▸ GIVEN PROBLEM
Keep pictures out. Copy exactly the lines from the one containing "Write a Blender" to the one containing "col = scene.collection", endpoints included.

▸ LISTED ENTRIES
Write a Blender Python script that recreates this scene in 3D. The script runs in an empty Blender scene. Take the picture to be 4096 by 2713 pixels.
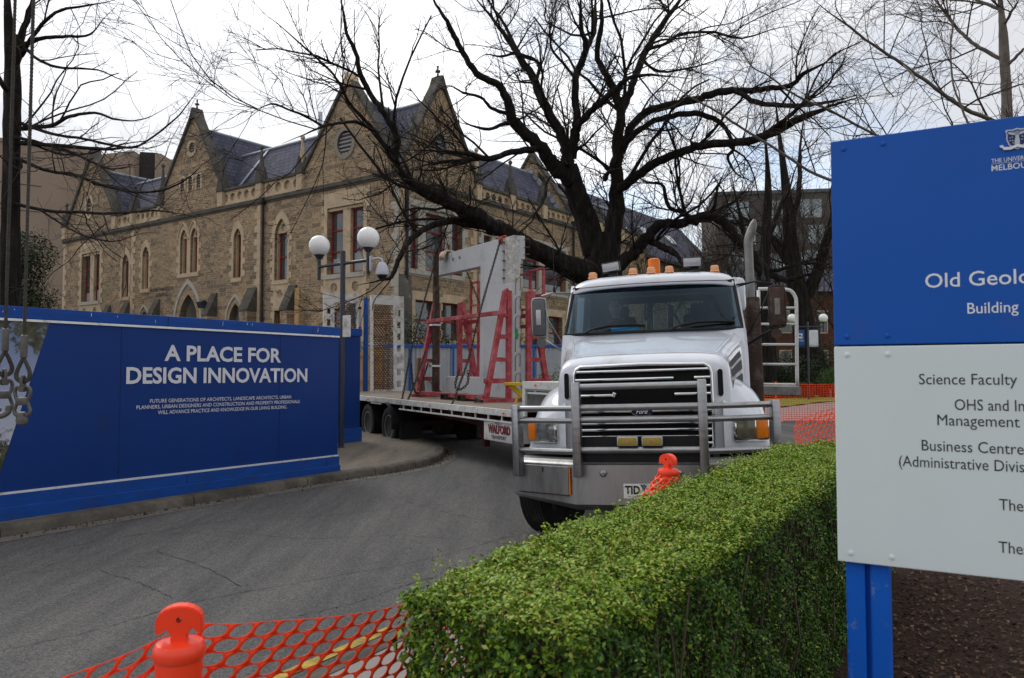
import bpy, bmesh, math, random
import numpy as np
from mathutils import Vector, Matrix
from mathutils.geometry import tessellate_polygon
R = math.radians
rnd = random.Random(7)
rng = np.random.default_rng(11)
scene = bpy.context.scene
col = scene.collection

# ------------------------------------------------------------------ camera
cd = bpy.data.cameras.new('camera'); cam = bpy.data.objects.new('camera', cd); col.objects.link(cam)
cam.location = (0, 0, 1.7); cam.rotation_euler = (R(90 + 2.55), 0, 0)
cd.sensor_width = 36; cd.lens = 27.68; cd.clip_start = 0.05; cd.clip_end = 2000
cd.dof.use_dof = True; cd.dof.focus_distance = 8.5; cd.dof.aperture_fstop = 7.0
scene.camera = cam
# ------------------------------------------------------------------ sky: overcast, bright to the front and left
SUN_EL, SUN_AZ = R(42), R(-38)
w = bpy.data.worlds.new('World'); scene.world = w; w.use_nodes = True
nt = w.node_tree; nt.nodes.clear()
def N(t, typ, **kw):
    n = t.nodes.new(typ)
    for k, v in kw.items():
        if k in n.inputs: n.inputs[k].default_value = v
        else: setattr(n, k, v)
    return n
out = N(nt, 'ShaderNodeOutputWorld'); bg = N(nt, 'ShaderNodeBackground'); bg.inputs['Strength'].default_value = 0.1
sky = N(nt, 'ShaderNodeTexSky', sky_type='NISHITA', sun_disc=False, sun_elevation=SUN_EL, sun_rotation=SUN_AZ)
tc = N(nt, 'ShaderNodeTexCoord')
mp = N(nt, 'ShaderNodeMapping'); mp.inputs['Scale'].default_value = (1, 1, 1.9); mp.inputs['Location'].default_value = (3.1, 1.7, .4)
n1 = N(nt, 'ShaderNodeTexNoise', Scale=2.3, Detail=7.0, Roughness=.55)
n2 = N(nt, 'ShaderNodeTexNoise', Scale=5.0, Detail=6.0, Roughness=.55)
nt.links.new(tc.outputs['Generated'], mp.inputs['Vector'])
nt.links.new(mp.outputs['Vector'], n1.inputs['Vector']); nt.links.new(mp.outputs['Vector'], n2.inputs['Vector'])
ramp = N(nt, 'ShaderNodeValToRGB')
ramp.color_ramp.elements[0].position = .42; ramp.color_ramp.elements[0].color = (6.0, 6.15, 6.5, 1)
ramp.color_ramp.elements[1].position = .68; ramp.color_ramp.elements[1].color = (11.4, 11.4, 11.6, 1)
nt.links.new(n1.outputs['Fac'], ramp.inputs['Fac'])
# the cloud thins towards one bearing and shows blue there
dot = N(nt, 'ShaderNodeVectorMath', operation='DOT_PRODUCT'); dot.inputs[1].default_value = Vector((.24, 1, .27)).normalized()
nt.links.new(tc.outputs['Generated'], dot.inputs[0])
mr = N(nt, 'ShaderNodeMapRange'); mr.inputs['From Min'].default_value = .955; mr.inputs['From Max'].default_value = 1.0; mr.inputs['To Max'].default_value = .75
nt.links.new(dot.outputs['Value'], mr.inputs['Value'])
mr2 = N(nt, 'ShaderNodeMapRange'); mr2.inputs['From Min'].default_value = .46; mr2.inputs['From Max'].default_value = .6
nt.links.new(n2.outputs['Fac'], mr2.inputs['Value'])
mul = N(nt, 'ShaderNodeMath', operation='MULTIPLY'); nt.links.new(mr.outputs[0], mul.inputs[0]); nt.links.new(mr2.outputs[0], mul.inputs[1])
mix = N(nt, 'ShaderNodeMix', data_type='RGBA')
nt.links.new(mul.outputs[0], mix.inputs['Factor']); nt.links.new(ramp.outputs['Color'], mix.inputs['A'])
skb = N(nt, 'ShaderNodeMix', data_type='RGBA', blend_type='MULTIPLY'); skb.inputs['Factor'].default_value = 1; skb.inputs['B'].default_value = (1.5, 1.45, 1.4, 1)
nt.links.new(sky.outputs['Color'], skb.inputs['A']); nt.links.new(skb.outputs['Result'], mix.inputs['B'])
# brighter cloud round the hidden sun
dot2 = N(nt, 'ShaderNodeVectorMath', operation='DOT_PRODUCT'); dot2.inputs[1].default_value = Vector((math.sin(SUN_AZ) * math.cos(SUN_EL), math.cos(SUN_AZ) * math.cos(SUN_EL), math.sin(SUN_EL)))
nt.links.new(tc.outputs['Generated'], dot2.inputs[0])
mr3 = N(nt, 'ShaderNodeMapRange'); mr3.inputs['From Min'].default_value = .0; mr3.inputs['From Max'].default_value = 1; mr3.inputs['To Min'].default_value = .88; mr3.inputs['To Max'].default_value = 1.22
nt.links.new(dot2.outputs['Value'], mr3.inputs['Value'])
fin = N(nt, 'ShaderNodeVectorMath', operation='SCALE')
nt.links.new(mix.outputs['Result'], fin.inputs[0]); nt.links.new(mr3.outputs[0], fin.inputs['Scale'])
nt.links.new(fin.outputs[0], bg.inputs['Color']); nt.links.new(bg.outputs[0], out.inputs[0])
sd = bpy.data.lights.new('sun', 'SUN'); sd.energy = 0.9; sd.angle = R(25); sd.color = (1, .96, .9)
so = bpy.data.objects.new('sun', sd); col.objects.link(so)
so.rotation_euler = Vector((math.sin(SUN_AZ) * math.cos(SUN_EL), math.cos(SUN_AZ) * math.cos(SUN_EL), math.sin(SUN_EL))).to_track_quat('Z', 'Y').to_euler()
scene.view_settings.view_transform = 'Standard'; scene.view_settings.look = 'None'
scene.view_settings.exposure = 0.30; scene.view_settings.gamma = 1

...

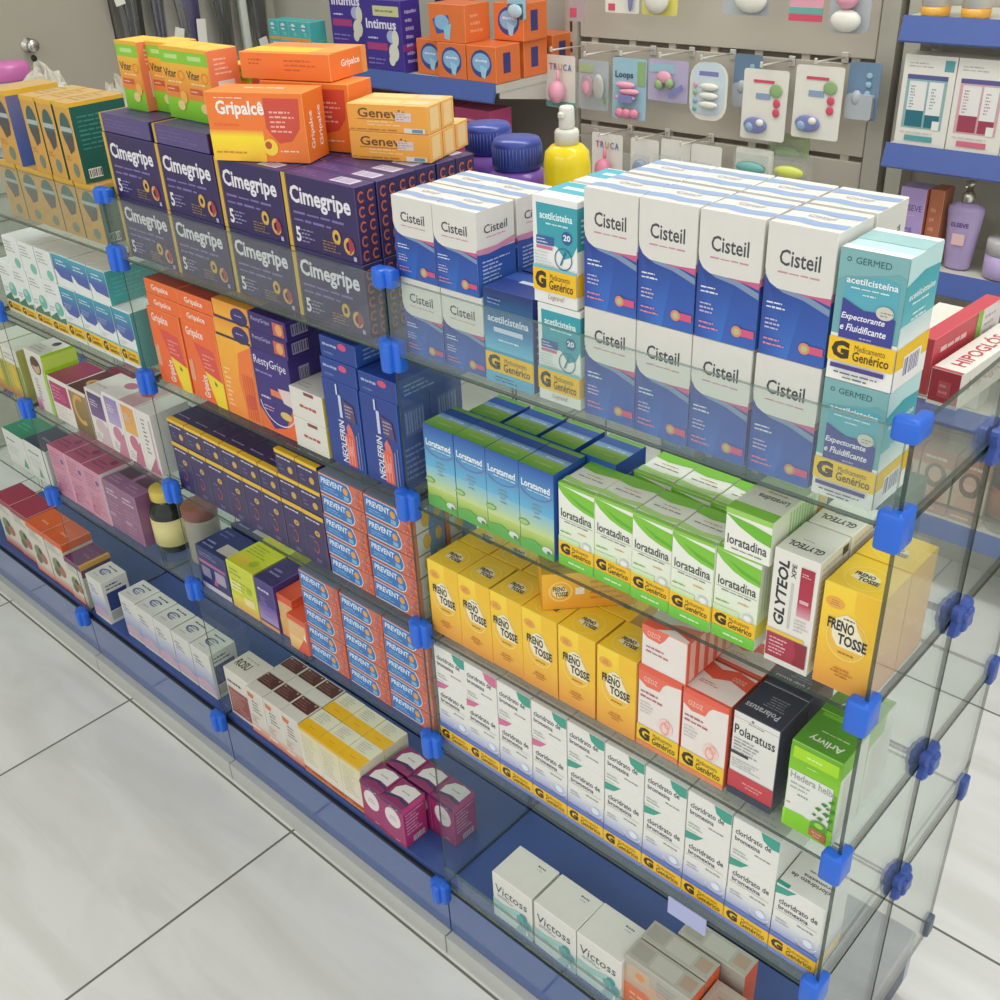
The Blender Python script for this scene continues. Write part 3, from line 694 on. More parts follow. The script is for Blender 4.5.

▸ ANSWER BELOW
Write a Blender Python script that recreates this scene in 3D. The script runs in an empty Blender scene. Take the picture to be 4096 by 2713 pixels.
import bpy, bmesh, math, random
import numpy as np
from mathutils import Vector, Matrix
from mathutils.geometry import tessellate_polygon
R = math.radians
rnd = random.Random(7)
rng = np.random.default_rng(11)
scene = bpy.context.scene
col = scene.collection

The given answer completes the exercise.